NCAA Must Begin Allowing Student-Athletes to Receive Educated-Related Compensation

August 11, 2020 – Today, Justice Elena Kagan of the United States Supreme Court rejected the NCAA’s bid for a temporary stay of a district court order prohibiting the NCAA from limiting compensation for education-related expenses for Division I football and basketball student-athletes. The NCAA must now comply with the district court’s injunction, which prohibits the organization from enforcing any rules that fix or limit compensation provided to college-athletes by schools or conferences in consideration for their athletic services other than cash compensation untethered to education-related expenses.

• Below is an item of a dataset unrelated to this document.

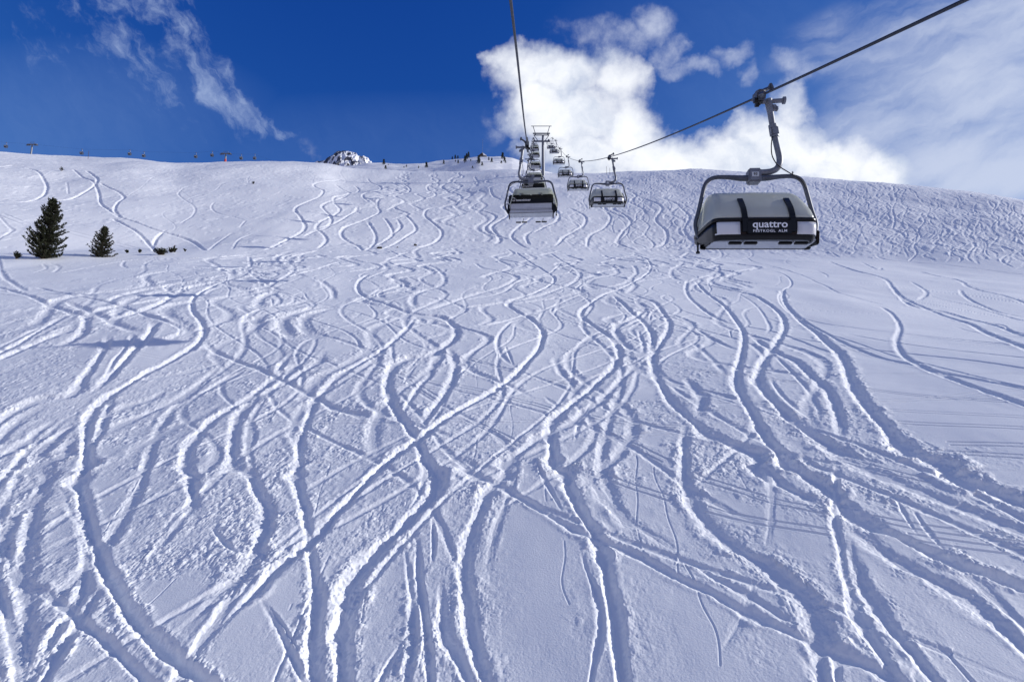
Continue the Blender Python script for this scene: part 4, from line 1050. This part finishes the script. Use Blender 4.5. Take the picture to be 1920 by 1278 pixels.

Justice Kagan’s decision follows the ruling of the Ninth Circuit in May 2020, which affirmed Northern District of California Judge Claudia Wilken’s determination following a bench trial that NCAA limits on education-related benefits were unreasonable restraints of trade under antitrust law and that enjoining those limits was warranted.

Pritzker Levine acts as Additional Class Counsel in the district court case, In re NCAA Athletic Grant-in-Aid Cap Antitrust Litigation, No. 4:14-md-02541, and as counsel for Justine Hartman and Afure Jemerigbe, two former University of California at Berkeley women’s basketball players who served as class representatives in the case.

In late 2017, District Court Judge Claudia Wilken also granted final approval of a $228 million settlement on behalf tens of thousands of NCAA Division 1 college football, men’s basketball, and women’s basketball athletes impacted by a prior NCAA cap on grant-in-aid scholarships.